Vision-guided unmanned aerial system for rapid multiple-type damage detection and localization

Abstract

Unmanned aerial systems (UASs) are increasingly applied for bridge inspection. A vision-guided UAS with a lightweight convolutional neural network is developed to detect and locate bridge cracks, spalling, and corrosion. The contributions are as follows: (1) To address the problem that traditional UASs are global positioning system (GPS) required while GPS signals under bridge bottom generally are weak. A vision-guided UAS is designed and applied, in which a stereo vision-inertial fusion method is used to provide position data instead of GPS and an ultrasonic ranger is applied to avoid obstacles. (2) Most of the deep learning-based damage detection methods are offline detection, which is unsuitable for UAS-based inspection because the endurance time is limited.
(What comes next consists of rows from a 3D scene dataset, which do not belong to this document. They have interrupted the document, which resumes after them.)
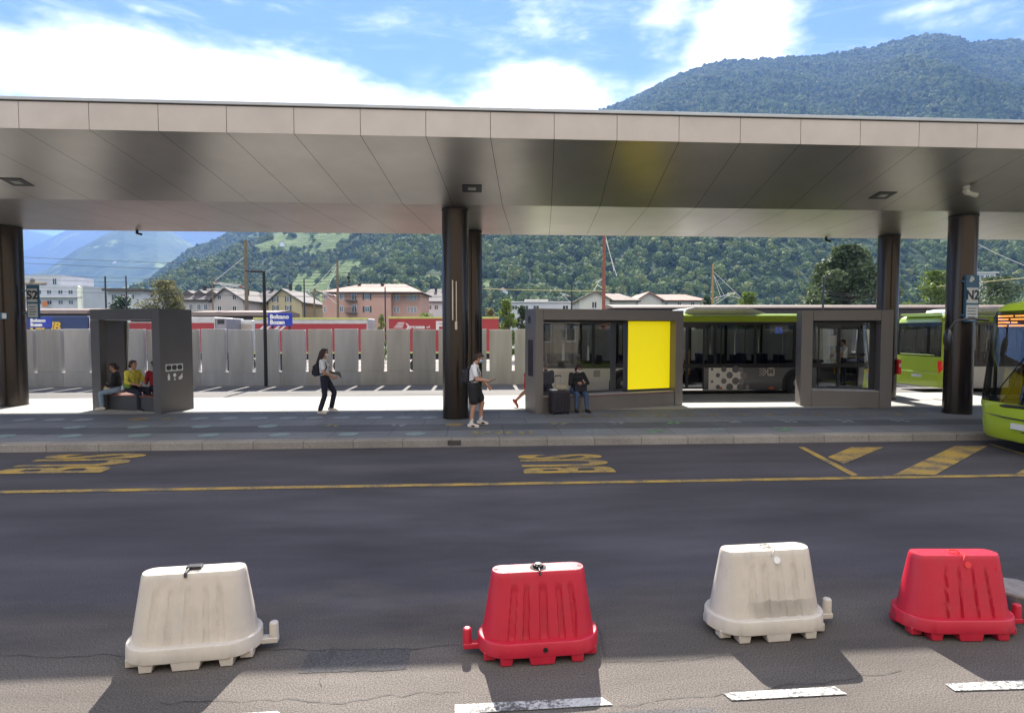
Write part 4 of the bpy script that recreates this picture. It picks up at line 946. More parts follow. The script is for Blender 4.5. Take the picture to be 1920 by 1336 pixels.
    for (p0, p1, r0, r1, k) in prims:
        a = np.array(p0+off); d = np.array(p1)-np.array(p0); q = max(float(d @ d), 1e-9)
        t_ = np.clip(((ce-a) @ d)/q, 0, 1); dist = np.linalg.norm(ce-a-t_[:, None]*d, axis=1)-(r0+(r1-r0)*t_)
        if k == 'eye': dist -= .002
        m_ = dist < best; best[m_] = dist[m_]; idx[m_] = keys.index(k)
    me.polygons.foreach_set('material_index', idx); me.shade_smooth(); me.name = 'person'
    t = bpy.data.objects.new('person', me); COL.objects.link(t); t.location = loc; t.rotation_euler = (0, 0, yaw); tag(t, label, 'person', group)
    # hair
    hm = look.get('hair'); H, hu, hf, hl = J['head'], J['hu'], J['hf'], J['hl']
    if hm:
        mb = MB(); st = look.get('hairstyle', 'short'); Mh = Matrix((hf, hl, hu)).transposed()
        c = H+hu*.042*s-hf*.020*s; mb.ell(c, .094*s, .088*s, .085*s, 18, 12, 0, Mh)
        mb.ell(H+hu*.0*s-hf*.045*s, .062*s, .074*s, .075*s, 16, 10, 0, Mh)
        mb.ell(H+hu*.085*s+hf*.035*s, .05*s, .066*s, .034*s, 14, 9, 0, Mh)
        if st == 'long':
            mb.tube([H+hu*.03*s-hf*.055*s, H-hu*.07*s-hf*.085*s, J['neck']-up*.08*s-fw*.13*s, J['neck']-up*.22*s-fw*.155*s], [.078*s, .072*s, .06*s, .025*s], 12)
            for sg in (-1, 1): mb.tube([H+hu*.04*s+hl*sg*.066*s-hf*.005*s, H-hu*.06*s+hl*sg*.072*s-hf*.03*s, J['neck']+lt*sg*.07*s-fw*.07*s-up*.05*s], [.03*s, .034*s, .02*s], 10)
        if st == 'bob':
            for sg in (-1, 1): mb.tube([H+hu*.05*s+hl*sg*.07*s, H-hu*.04*s+hl*sg*.078*s-hf*.015*s, H-hu*.10*s+hl*sg*.06*s-hf*.03*s], [.032*s, .036*s, .02*s], 10)
            mb.ell(H-hu*.05*s-hf*.05*s, .055*s, .075*s, .07*s, 14, 9, 0, Mh)
        if st == 'bun': mb.ell(H-hu*.03*s-hf*.105*s, .05*s, .05*s, .055*s)
        if st == 'cap': mb.tube([H+hu*.07*s+hf*.05*s, H+hu*.055*s+hf*.15*s], [.06*s, .05*s], 12)
        mb.build('hair' if st != 'cap' else 'cap', hm, t, smooth=True)
    if look.get('mask'):
        mb = MB(); vs = []; fs = []; nu, nv = 9, 6
        for j in range(nv+1):
            for i in range(nu+1):
                a = R(-72+144*i/nu); z_ = -.078+.078*j/nv; b_ = 1-.25*((j/nv-.5)*2)**2
                rr_ = .086*(.82+.26*j/nv)*b_
                vs.append(H+hf*(.022+rr_*math.cos(a)+.012*math.exp(-(a*2.2)**2))*s+hl*(rr_*math.sin(a)*.98)*s+hu*z_*s)
        for j in range(nv):
            for i in range(nu): fs.append((j*(nu+1)+i, j*(nu+1)+i+1, (j+1)*(nu+1)+i+1, (j+1)*(nu+1)+i))
        mb.add(vs, fs); mo = mb.build('face_mask', look['mask'], t, smooth=True)
        so_ = mo.modifiers.new('s', 'SOLIDIFY'); so_.thickness = .006
    M = Matrix.Translation(Vector(loc)) @ Matrix.Rotation(yaw, 4, 'Z')
    W_ = {k: (M @ v if k[:2] not in ('hu', 'hf', 'hl', 'fd', 'ft') else M.to_3x3() @ v) for k, v in J.items()}
    W_['up'] = M.to_3x3() @ up; W_['fw'] = M.to_3x3() @ fw; W_['lt'] = M.to_3x3() @ lt; W_['M'] = M; W_['obj'] = t
    return W_
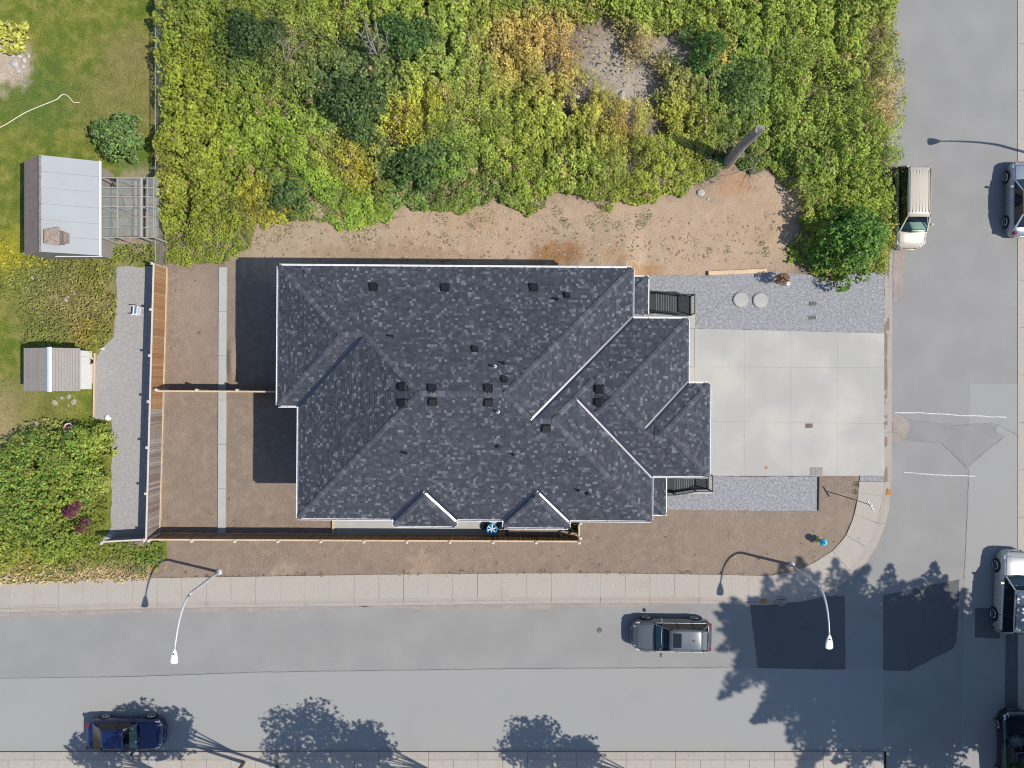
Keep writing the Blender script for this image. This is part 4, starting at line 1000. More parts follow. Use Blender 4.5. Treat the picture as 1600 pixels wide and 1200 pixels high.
car('pearl white sport utility with ribbed roof, its rear half in tree shade', 'sport utility', GR(1573, 920), D(87.2), dict(L=4.75, W=1.92, H=1.80, paint='p_white', hood=1.06, belt=1.12, wb=.98, rf=.36, rr=-2.05, gb=-2.28, rw=.68, doors=[.75, -.25, -1.25], pillars=[-.2, -1.2], axles=(1.44, -1.38), rails=.90, ribs=rb(-.62, -1.9, 7, .48), seam=-.52, wr=.37, dark=1))
car('dark blue car parked at the bottom edge, facing right', 'car', GR(205, 1139), D(0.5), dict(L=4.45, W=1.79, H=1.47, paint='p_blue', hood=.92, belt=.97, wb=.90, rf=.22, rr=-1.05, gb=-1.72, rw=.58, doors=[.68, -.26, -1.1], pillars=[-.2], axles=(1.36, -1.28), wr=.32, tail=1.0, dark=1))
car('black car in deep tree shade at the lower right corner', 'car', GR(1577, 1164), D(91), dict(L=4.6, W=1.84, H=1.62, paint='p_dark', hood=.98, belt=1.05, wb=.98, rf=.32, rr=-1.75, gb=-2.05, rw=.63, doors=[.75, -.25, -1.2], pillars=[-.2, -1.1], axles=(1.40, -1.36), wr=.34, dark=1))

# ------------------------------------------------------------------ sheds and greenhouse
def gable_shed(name, label, ew, rx, ee, yt, yb, ze, zr, mw, me_, mr, ridge_w, oh=.12, wallmats=('darkwall', 'shedwall'), strips=0):
    """ew/rx/ee = photo columns of west eave, ridge and east eave; yt/yb = photo rows at the east eave"""
    W = lambda px, z: at(px, 0, z).x; xw, xr, xe = W(ew, ze), W(rx, zr), W(ee, ze); y0 = at(0, yb, ze).y; y1 = at(0, yt, ze).y
    t = thing(name, label, 'shed', ((xw + xe) / 2, (y0 + y1) / 2, .06))
    MB().prism([(xw + oh, y0 + oh), (xe - oh * 2.8, y0 + oh), (xe - oh * 2.8, y1 - oh), (xw + oh, y1 - oh)], -.1, ze - .03).build('wall', M[wallmats[1]], t)
    gb = MB()
    for y in (y0 + oh, y1 - oh): gb.add([(xw + oh, y, ze - .05), (xe - oh * 1.8, y, ze - .05), (xr, y, zr - .06)], [(0, 1, 2)])
    gb.build('gable', M[wallmats[1]], t)
    def slope(a, za, b, zb, mat, nm, n):
        mb = MB(); L = y1 - y0
        for i in range(n):
            ya_ = y0 + L * i / n + (.004 if i else 0); yb_ = y0 + L * (i + 1) / n - .004; z = .006 * (i % 2)
            MB().add([(a, ya_, za + z), (b, ya_, zb + z), (b, yb_, zb + z), (a, yb_, za + z), (a, ya_, za - .04), (b, ya_, zb - .04), (b, yb_, zb - .04), (a, yb_, za - .04)], [(0, 1, 2, 3), (7, 6, 5, 4), (0, 4, 5, 1), (1, 5, 6, 2), (2, 6, 7, 3), (3, 7, 4, 0)]).build(nm, M[mat], t)
    return t, (xw, xr, xe, y0, y1), slope
t, (xw, xr, xe, y0, y1), slope = gable_shed('garden_shed', 'white metal roofed shed on the lawn beside the lath greenhouse', 38, 61.5, 155.5, 252, 399, 2.3, 3.5, None, None, None, .3, wallmats=('darkwall', 'shedgrey'))
slope(xr, 3.5, xe, 2.3, 'shedwhite', 'roof_sheet', 6); slope(xr, 3.49, xw, 2.3, 'shedbrown', 'roof_felt', 3)
rr_ = random.Random(3); y = y0
while y < y1 - .05:      # row of ridge shakes
    e = min(y + rr_.uniform(.12, .2), y1)
    MB().add([(xr - .12, y, 3.44), (xr + .0, y, 3.545), (xr + .10, y, 3.49 + rr_.uniform(0, .03)), (xr - .12, e - .01, 3.44), (xr, e - .01, 3.54), (xr + .06 + rr_.uniform(0, .06), e - .01, 3.49)], [(0, 1, 4, 3), (1, 2, 5, 4)]).build('ridge_shake', M['shedridge'], t); y = e
MB().box((xe + .03, (y0 + y1) / 2, 2.28), (.06, y1 - y0 + .04, .14)).build('barge_board', M['trim'], t)
MB().box(((xr + xe) / 2, y0 - .01, 2.0), (xe - xr, .04, .1)).build('sill_beam', M['lead'], t)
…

To solve this problem, a lightweight end-to-end object detection network is proposed, by replacing the backbone of the original You Only Look Once v3 network with MobileNetv2, and the proposed network of much faster inference speed can be transplanted to the onboard computer of the designed UAS so that real-time edge computing can be performed during inspection. (3) A damage location method based on vision positioning data and simultaneous localization and mapping is also proposed to meet the urgent needs of locating damage in the whole structure. Finally, the proposed system is applied to inspect a long-span bridge to detect and locate the most common damages: crack, spalling, and corrosion with high accuracy and efficiency, which verified the practicability of the system.